Written problem:
Send back all the data below, exactly as given.

Dataset section:
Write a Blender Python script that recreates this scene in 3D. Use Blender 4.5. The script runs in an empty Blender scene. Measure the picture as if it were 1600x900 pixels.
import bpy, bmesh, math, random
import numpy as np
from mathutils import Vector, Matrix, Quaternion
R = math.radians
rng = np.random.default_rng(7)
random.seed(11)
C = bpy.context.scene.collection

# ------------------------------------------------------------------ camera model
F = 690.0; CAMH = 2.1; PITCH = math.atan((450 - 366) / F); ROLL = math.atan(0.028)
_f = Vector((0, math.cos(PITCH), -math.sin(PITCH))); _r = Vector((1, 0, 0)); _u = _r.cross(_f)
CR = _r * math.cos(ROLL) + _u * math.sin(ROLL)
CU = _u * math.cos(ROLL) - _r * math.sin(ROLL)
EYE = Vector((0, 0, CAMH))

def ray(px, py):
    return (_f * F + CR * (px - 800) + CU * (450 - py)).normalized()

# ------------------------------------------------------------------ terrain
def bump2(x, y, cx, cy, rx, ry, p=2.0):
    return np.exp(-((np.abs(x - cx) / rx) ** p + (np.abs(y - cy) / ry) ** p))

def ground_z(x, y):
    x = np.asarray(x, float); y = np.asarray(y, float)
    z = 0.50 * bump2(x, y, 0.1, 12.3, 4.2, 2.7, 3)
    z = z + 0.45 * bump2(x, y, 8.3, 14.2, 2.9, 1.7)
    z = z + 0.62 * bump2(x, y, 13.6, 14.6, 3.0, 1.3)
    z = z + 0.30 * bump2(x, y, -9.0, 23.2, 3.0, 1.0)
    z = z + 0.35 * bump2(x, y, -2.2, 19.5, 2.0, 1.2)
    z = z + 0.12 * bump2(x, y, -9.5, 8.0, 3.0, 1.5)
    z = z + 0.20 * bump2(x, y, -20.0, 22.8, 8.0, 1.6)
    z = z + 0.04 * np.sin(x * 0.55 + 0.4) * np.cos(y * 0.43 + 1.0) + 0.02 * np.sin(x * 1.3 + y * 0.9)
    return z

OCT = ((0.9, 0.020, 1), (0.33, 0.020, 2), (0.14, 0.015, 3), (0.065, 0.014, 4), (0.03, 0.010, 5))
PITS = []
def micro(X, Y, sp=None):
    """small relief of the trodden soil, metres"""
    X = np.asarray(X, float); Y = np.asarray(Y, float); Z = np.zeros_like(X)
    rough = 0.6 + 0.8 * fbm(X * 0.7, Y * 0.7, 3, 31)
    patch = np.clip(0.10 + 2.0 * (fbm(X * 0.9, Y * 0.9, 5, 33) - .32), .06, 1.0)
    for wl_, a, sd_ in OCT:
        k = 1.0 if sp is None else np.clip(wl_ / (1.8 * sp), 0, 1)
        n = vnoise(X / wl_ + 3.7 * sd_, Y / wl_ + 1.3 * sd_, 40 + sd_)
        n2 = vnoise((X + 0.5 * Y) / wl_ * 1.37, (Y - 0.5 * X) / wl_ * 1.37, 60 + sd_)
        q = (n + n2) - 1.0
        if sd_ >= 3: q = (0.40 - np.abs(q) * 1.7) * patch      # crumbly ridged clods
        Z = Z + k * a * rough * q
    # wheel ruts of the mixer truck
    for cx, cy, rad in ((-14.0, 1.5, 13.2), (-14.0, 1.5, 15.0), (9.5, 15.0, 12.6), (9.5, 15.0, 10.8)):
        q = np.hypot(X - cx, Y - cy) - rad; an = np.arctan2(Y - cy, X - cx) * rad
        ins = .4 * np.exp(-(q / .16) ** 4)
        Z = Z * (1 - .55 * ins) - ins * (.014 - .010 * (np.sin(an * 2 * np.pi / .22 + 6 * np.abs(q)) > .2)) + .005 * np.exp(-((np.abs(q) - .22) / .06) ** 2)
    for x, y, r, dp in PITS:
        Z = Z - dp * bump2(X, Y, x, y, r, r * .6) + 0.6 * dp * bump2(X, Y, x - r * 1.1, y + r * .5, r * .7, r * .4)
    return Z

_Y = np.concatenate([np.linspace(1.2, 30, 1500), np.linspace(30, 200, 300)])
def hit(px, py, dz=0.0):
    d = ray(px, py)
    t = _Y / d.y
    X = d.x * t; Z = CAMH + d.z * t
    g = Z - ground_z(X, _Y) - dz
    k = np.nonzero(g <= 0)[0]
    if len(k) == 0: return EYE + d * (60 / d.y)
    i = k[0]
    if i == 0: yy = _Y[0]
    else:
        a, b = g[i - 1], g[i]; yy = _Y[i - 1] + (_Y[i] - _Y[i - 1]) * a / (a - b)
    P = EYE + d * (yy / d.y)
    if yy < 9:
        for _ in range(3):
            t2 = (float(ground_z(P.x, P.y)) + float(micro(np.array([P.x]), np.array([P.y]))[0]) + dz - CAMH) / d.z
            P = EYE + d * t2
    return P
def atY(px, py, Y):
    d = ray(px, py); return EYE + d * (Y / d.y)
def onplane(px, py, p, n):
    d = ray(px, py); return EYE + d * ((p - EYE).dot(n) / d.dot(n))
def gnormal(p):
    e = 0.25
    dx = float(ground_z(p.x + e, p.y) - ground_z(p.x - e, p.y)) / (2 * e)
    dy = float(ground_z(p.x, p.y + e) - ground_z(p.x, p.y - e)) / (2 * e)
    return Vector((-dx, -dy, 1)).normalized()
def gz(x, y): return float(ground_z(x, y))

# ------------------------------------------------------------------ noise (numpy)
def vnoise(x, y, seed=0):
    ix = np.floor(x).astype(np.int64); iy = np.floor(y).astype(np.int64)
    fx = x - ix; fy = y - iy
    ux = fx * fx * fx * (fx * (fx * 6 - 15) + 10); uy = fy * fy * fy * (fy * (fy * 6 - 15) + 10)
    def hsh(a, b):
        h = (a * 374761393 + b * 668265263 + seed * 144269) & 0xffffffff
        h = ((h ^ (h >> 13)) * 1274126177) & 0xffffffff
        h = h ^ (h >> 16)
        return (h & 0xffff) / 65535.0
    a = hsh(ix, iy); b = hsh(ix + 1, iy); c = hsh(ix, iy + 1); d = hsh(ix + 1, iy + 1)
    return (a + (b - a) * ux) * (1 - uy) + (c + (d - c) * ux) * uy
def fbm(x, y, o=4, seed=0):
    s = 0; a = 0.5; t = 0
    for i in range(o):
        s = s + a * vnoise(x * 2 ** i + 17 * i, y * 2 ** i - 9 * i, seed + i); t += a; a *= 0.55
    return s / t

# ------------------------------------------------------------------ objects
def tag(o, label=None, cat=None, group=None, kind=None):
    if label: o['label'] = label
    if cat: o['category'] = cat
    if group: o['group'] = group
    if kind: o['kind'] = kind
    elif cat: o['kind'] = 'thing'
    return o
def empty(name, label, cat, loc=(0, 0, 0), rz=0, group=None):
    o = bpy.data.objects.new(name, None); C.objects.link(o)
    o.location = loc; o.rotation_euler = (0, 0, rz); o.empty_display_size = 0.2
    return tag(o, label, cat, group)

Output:
Write a Blender Python script that recreates this scene in 3D. Use Blender 4.5. The script runs in an empty Blender scene. Measure the picture as if it were 1600x900 pixels.
import bpy, bmesh, math, random
import numpy as np
from mathutils import Vector, Matrix, Quaternion
R = math.radians
rng = np.random.default_rng(7)
random.seed(11)
C = bpy.context.scene.collection

# ------------------------------------------------------------------ camera model
F = 690.0; CAMH = 2.1; PITCH = math.atan((450 - 366) / F); ROLL = math.atan(0.028)
_f = Vector((0, math.cos(PITCH), -math.sin(PITCH))); _r = Vector((1, 0, 0)); _u = _r.cross(_f)
CR = _r * math.cos(ROLL) + _u * math.sin(ROLL)
CU = _u * math.cos(ROLL) - _r * math.sin(ROLL)
EYE = Vector((0, 0, CAMH))

def ray(px, py):
    return (_f * F + CR * (px - 800) + CU * (450 - py)).normalized()

# ------------------------------------------------------------------ terrain
def bump2(x, y, cx, cy, rx, ry, p=2.0):
    return np.exp(-((np.abs(x - cx) / rx) ** p + (np.abs(y - cy) / ry) ** p))

def ground_z(x, y):
    x = np.asarray(x, float); y = np.asarray(y, float)
    z = 0.50 * bump2(x, y, 0.1, 12.3, 4.2, 2.7, 3)
    z = z + 0.45 * bump2(x, y, 8.3, 14.2, 2.9, 1.7)
    z = z + 0.62 * bump2(x, y, 13.6, 14.6, 3.0, 1.3)
    z = z + 0.30 * bump2(x, y, -9.0, 23.2, 3.0, 1.0)
    z = z + 0.35 * bump2(x, y, -2.2, 19.5, 2.0, 1.2)
    z = z + 0.12 * bump2(x, y, -9.5, 8.0, 3.0, 1.5)
    z = z + 0.20 * bump2(x, y, -20.0, 22.8, 8.0, 1.6)
    z = z + 0.04 * np.sin(x * 0.55 + 0.4) * np.cos(y * 0.43 + 1.0) + 0.02 * np.sin(x * 1.3 + y * 0.9)
    return z

OCT = ((0.9, 0.020, 1), (0.33, 0.020, 2), (0.14, 0.015, 3), (0.065, 0.014, 4), (0.03, 0.010, 5))
PITS = []
def micro(X, Y, sp=None):
    """small relief of the trodden soil, metres"""
    X = np.asarray(X, float); Y = np.asarray(Y, float); Z = np.zeros_like(X)
    rough = 0.6 + 0.8 * fbm(X * 0.7, Y * 0.7, 3, 31)
    patch = np.clip(0.10 + 2.0 * (fbm(X * 0.9, Y * 0.9, 5, 33) - .32), .06, 1.0)
    for wl_, a, sd_ in OCT:
        k = 1.0 if sp is None else np.clip(wl_ / (1.8 * sp), 0, 1)
        n = vnoise(X / wl_ + 3.7 * sd_, Y / wl_ + 1.3 * sd_, 40 + sd_)
        n2 = vnoise((X + 0.5 * Y) / wl_ * 1.37, (Y - 0.5 * X) / wl_ * 1.37, 60 + sd_)
        q = (n + n2) - 1.0
        if sd_ >= 3: q = (0.40 - np.abs(q) * 1.7) * patch      # crumbly ridged clods
        Z = Z + k * a * rough * q
    # wheel ruts of the mixer truck
    for cx, cy, rad in ((-14.0, 1.5, 13.2), (-14.0, 1.5, 15.0), (9.5, 15.0, 12.6), (9.5, 15.0, 10.8)):
        q = np.hypot(X - cx, Y - cy) - rad; an = np.arctan2(Y - cy, X - cx) * rad
        ins = .4 * np.exp(-(q / .16) ** 4)
        Z = Z * (1 - .55 * ins) - ins * (.014 - .010 * (np.sin(an * 2 * np.pi / .22 + 6 * np.abs(q)) > .2)) + .005 * np.exp(-((np.abs(q) - .22) / .06) ** 2)
    for x, y, r, dp in PITS:
        Z = Z - dp * bump2(X, Y, x, y, r, r * .6) + 0.6 * dp * bump2(X, Y, x - r * 1.1, y + r * .5, r * .7, r * .4)
    return Z

_Y = np.concatenate([np.linspace(1.2, 30, 1500), np.linspace(30, 200, 300)])
def hit(px, py, dz=0.0):
    d = ray(px, py)
    t = _Y / d.y
    X = d.x * t; Z = CAMH + d.z * t
    g = Z - ground_z(X, _Y) - dz
    k = np.nonzero(g <= 0)[0]
    if len(k) == 0: return EYE + d * (60 / d.y)
    i = k[0]
    if i == 0: yy = _Y[0]
    else:
        a, b = g[i - 1], g[i]; yy = _Y[i - 1] + (_Y[i] - _Y[i - 1]) * a / (a - b)
    P = EYE + d * (yy / d.y)
    if yy < 9:
        for _ in range(3):
            t2 = (float(ground_z(P.x, P.y)) + float(micro(np.array([P.x]), np.array([P.y]))[0]) + dz - CAMH) / d.z
            P = EYE + d * t2
    return P
def atY(px, py, Y):
    d = ray(px, py); return EYE + d * (Y / d.y)
def onplane(px, py, p, n):
    d = ray(px, py); return EYE + d * ((p - EYE).dot(n) / d.dot(n))
def gnormal(p):
    e = 0.25
    dx = float(ground_z(p.x + e, p.y) - ground_z(p.x - e, p.y)) / (2 * e)
    dy = float(ground_z(p.x, p.y + e) - ground_z(p.x, p.y - e)) / (2 * e)
    return Vector((-dx, -dy, 1)).normalized()
def gz(x, y): return float(ground_z(x, y))

# ------------------------------------------------------------------ noise (numpy)
def vnoise(x, y, seed=0):
    ix = np.floor(x).astype(np.int64); iy = np.floor(y).astype(np.int64)
    fx = x - ix; fy = y - iy
    ux = fx * fx * fx * (fx * (fx * 6 - 15) + 10); uy = fy * fy * fy * (fy * (fy * 6 - 15) + 10)
    def hsh(a, b):
        h = (a * 374761393 + b * 668265263 + seed * 144269) & 0xffffffff
        h = ((h ^ (h >> 13)) * 1274126177) & 0xffffffff
        h = h ^ (h >> 16)
        return (h & 0xffff) / 65535.0
    a = hsh(ix, iy); b = hsh(ix + 1, iy); c = hsh(ix, iy + 1); d = hsh(ix + 1, iy + 1)
    return (a + (b - a) * ux) * (1 - uy) + (c + (d - c) * ux) * uy
def fbm(x, y, o=4, seed=0):
    s = 0; a = 0.5; t = 0
    for i in range(o):
        s = s + a * vnoise(x * 2 ** i + 17 * i, y * 2 ** i - 9 * i, seed + i); t += a; a *= 0.55
    return s / t

# ------------------------------------------------------------------ objects
def tag(o, label=None, cat=None, group=None, kind=None):
    if label: o['label'] = label
    if cat: o['category'] = cat
    if group: o['group'] = group
    if kind: o['kind'] = kind
    elif cat: o['kind'] = 'thing'
    return o
def empty(name, label, cat, loc=(0, 0, 0), rz=0, group=None):
    o = bpy.data.objects.new(name, None); C.objects.link(o)
    o.location = loc; o.rotation_euler = (0, 0, rz); o.empty_display_size = 0.2
    return tag(o, label, cat, group)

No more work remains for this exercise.